Special to WorldTribune.com
Radio Free Europe / Radio Liberty
Academics in Iran and rights activists are calling for a serious and transparent investigation into the death of Iranian-Canadian academic and environmental activist Kavous Seyed-Emami in prison.
Four academic societies related to political science, sociology, peace studies, and cultural studies made the call in an open letter to President Hassan Rohani published on Feb. 12.
Iran’s judiciary says Seyed-Emami committed suicide while in custody, a claim his son says he doesn’t believe.
Activists say there have been other suspicious deaths among detainees in Iranian prison that authorities have labelled as suicide.
In their open letter, the academics called on Rohani to provide answers over the case, saying Seyed-Emami’s death “astounded and shocked the scientific community and the environmental activists of the country.”
Describing Seyed-Emami as a “distinguished scientist” and an “ethical human being,” they said that “the news and rumors related to his arrest and death are not believable.”
“Our minimum expectation is that you take immediate and effective action to seriously investigate the case… and make the institutions involved in this painful loss accountable,” the letter added.
Seyed-Emami, 63, was arrested on Jan. 24.
The Iranian authorities told his wife that he had died in Tehran’s Evin Prison on February 9, his son, Raam Emami, said in social-media posts.
“They said he committed suicide. I still can’t believe this,” he wrote late on Feb. 10, adding that the family was asking for an independent autopsy.
On February 11, Iran’s judiciary confirmed that Seyed-Emami died in prison and said his death was a suicide.
Seyed-Emami “was one of the defendants in a spying case and unfortunately he committed suicide in prison since he knew that many had made confessions against him and because of his own confessions,” Tehran’s prosecutor Abbas Jafari-Dolatabadi told the semiofficial ILNA news agency.
The New York-based Center for Human Rights in Iran (CHRI) said in a Feb. 12 statement that Seyed-Emami died “under highly suspicious circumstances.”
It said the prosecutor’s “incredulous claim of knowing the reason for an individual’s alleged suicide casts further doubt on what can only be described as the state’s increasingly desperate attempts to cover up the events leading to the death of Seyed-Emami.”
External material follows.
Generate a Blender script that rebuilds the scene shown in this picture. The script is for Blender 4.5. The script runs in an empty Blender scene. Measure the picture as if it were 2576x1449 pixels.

Authorities must allow an “independent and transparent” autopsy of Seyed-Emami’s body, the statement added.
Seyed-Emami, a U.S.-trained scholar, had been managing director of the Persian Wildlife Heritage Foundation, which seeks to protect Iran’s rare animals.
He had taught sociology for decades at Tehran’s Imam Sadegh University, considered a hard-line institution where future leaders of the Iranian establishment are trained. Seyed-Emami had said he felt it was his duty to teach his opposing views.
A Canadian Foreign Ministry spokesman said authorities were looking into the matter.
The news of Seyed-Emami’s death comes as Iranian prison officials said two detainees arrested during the recent nationwide antigovernment protests had also committed suicide.
The detainees’ families and many activists, however, have disputed those conclusions and called for an independent probe.